### SOURCE EXCERPT
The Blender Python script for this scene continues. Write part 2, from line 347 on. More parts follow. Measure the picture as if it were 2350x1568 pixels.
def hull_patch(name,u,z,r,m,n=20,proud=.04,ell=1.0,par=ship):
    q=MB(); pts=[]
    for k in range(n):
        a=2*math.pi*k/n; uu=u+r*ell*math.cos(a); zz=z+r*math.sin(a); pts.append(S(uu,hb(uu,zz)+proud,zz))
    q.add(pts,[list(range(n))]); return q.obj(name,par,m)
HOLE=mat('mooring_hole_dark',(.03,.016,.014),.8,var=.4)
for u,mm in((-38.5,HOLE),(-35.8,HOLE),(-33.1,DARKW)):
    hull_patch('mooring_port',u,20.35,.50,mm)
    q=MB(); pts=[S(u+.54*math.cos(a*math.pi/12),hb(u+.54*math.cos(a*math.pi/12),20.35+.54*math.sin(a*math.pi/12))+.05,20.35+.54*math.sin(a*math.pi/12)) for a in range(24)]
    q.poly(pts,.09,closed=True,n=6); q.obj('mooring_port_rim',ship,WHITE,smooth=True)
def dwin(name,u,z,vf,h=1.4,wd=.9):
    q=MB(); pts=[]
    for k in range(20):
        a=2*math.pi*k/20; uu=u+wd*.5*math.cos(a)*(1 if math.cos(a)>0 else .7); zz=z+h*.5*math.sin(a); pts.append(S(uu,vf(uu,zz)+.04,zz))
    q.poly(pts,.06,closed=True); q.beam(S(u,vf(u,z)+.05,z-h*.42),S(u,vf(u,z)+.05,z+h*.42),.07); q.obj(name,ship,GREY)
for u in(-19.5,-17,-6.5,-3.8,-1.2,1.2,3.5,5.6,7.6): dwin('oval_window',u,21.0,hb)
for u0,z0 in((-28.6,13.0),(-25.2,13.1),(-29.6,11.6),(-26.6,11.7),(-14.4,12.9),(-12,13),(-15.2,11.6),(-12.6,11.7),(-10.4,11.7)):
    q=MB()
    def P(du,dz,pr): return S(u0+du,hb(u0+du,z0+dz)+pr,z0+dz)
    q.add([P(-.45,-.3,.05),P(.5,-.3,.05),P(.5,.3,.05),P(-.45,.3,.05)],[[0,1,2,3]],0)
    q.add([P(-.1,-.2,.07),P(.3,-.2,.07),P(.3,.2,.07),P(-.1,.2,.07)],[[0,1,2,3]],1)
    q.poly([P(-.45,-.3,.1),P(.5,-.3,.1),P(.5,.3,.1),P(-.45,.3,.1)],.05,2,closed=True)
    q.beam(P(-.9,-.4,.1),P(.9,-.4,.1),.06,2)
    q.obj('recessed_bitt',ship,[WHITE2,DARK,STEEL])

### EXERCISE
Recopy all the lines exactly as they appear.

### SOLUTION FOR THIS PROBLEM
The Blender Python script for this scene continues. Write part 2, from line 347 on. More parts follow. Measure the picture as if it were 2350x1568 pixels.
def hull_patch(name,u,z,r,m,n=20,proud=.04,ell=1.0,par=ship):
    q=MB(); pts=[]
    for k in range(n):
        a=2*math.pi*k/n; uu=u+r*ell*math.cos(a); zz=z+r*math.sin(a); pts.append(S(uu,hb(uu,zz)+proud,zz))
    q.add(pts,[list(range(n))]); return q.obj(name,par,m)
HOLE=mat('mooring_hole_dark',(.03,.016,.014),.8,var=.4)
for u,mm in((-38.5,HOLE),(-35.8,HOLE),(-33.1,DARKW)):
    hull_patch('mooring_port',u,20.35,.50,mm)
    q=MB(); pts=[S(u+.54*math.cos(a*math.pi/12),hb(u+.54*math.cos(a*math.pi/12),20.35+.54*math.sin(a*math.pi/12))+.05,20.35+.54*math.sin(a*math.pi/12)) for a in range(24)]
    q.poly(pts,.09,closed=True,n=6); q.obj('mooring_port_rim',ship,WHITE,smooth=True)
def dwin(name,u,z,vf,h=1.4,wd=.9):
    q=MB(); pts=[]
    for k in range(20):
        a=2*math.pi*k/20; uu=u+wd*.5*math.cos(a)*(1 if math.cos(a)>0 else .7); zz=z+h*.5*math.sin(a); pts.append(S(uu,vf(uu,zz)+.04,zz))
    q.poly(pts,.06,closed=True); q.beam(S(u,vf(u,z)+.05,z-h*.42),S(u,vf(u,z)+.05,z+h*.42),.07); q.obj(name,ship,GREY)
for u in(-19.5,-17,-6.5,-3.8,-1.2,1.2,3.5,5.6,7.6): dwin('oval_window',u,21.0,hb)
for u0,z0 in((-28.6,13.0),(-25.2,13.1),(-29.6,11.6),(-26.6,11.7),(-14.4,12.9),(-12,13),(-15.2,11.6),(-12.6,11.7),(-10.4,11.7)):
    q=MB()
    def P(du,dz,pr): return S(u0+du,hb(u0+du,z0+dz)+pr,z0+dz)
    q.add([P(-.45,-.3,.05),P(.5,-.3,.05),P(.5,.3,.05),P(-.45,.3,.05)],[[0,1,2,3]],0)
    q.add([P(-.1,-.2,.07),P(.3,-.2,.07),P(.3,.2,.07),P(-.1,.2,.07)],[[0,1,2,3]],1)
    q.poly([P(-.45,-.3,.1),P(.5,-.3,.1),P(.5,.3,.1),P(-.45,.3,.1)],.05,2,closed=True)
    q.beam(P(-.9,-.4,.1),P(.9,-.4,.1),.06,2)
    q.obj('recessed_bitt',ship,[WHITE2,DARK,STEEL])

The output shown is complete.